Às vezes, quando você menos procura, termina por encontrar preciosidades. Um amontoado de livros usados, à venda numa calçada, pode reter, relegado ao quase desprezo, um exemplar raro que gostaríamos de ler. Foi assim que encontrei "Sinó Pinheiro - Diário", com prefácio de Pires Saboia. Como não há ficha catalográfica, é bom que se diga que há o nome da editora Fatorama, de Brasília, e o ano de publicação, 1998. O resto, só a leitura vai dar o rumo.

Sinobilino Pinheiro nasceu a nove de dezembro de 1916, na fazenda Carrapateira, município de Jaguaribe, estado do Ceará. Seus pais se chamavam Cesário José da Silva e Maria das Dores Pinheiro, os quais nunca lhe explicaram a razão de tão estranho nome. Daí o apelido Sinó. Depois de estudar em sua cidade de origem, no Colégio Ruy Barbosa, dirigido à época pelo Dr. Antônio Drumond de Aguiar, mudou-se para o Colégio Cearense, dos Irmãos Maristas, em Fortaleza. Foi nesse colégio onde estudou até ingressar na Faculdade de Direito.

Esse seu ingresso na Faculdade de Direito se deu em 1934. Acontece, entretanto, que logo em 1938, aos 22 anos, Sinó se dirigia para Mulungu, a passeio, e o carro em que viajava acidentou-se nas proximidades de Maranguape, ceifando-lhe a vida. Ao morrer, Sinó deixou um diário, escrito quando estava nos seus 18 e 19 anos, com a seguinte recomendação: "Quero mais uma vez afirmar que este caderno pertence, por morte minha, a José Pires de Saboia, meu amigo".

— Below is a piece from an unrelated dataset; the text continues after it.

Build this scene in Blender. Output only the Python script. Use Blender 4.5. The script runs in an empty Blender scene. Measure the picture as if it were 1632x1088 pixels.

Esse diário passou impublicado por 60 anos em poder de José Pires Saboia que o levou a lume em 1998. Ele retrata exatamente os anos de 1935 e 1936 e, segundo Saboia, prefaciador e responsável pela edição em livro, Sinó registra nesse Diário "as suas atividades, inquietações, amores, algumas primorosas poesias e encantadoras mulheres que lhe embriagaram de amor o coração". Dessas mulheres o destaque fica por conta de Gasparina. Esse, o grande amor de Sinobilino, algo parecido com Eugênia Câmara, para Castro Alves.

Gasparina, linda mulher, fazia teatro, era excelente atriz. Sinobilino se moía de ciúmes por conta desse seu trabalho de palco. Amava-a tanto que fazia cartas, encerrando o namoro, mas não as enviava à namorada. Por outro lado recebia cartas amorosas de Gasparina. Esse conflito só encerrou por morte do poeta. São interessantes, pois, as referências a Carlos Câmara, às peças encenadas, aos teatros, em Fortaleza e no interior, mas principalmente ao ciúme que o atacava.

Apesar desse seu namoro com Gasparina e também com outras belas moças da época, Sinó se considerava muito feio. O único dos seus amigos que ele achava mais feio do que ele próprio era Adauto Gondim. Esses seus amigos não eram tantos, mas fieis em todas as horas. Eram Pires Saboia, Haroldo Torres, Orlando Mota, Antônio Teixeira Cavalcante, Carlos Pompeu, Abelardo Costa Lima e Adonias Mano de Carvalho. Ao longo do seu Diário, no entanto, outros amigos menos constantes e mais boêmios vão surgindo como Antônio Girão Barroso, José Magnivier, Mário Barata e Otacílio de Azevedo. Aliás, a este, Sinó dedica algumas páginas dos seus escritos, exaltando a sua grandiosidade poética.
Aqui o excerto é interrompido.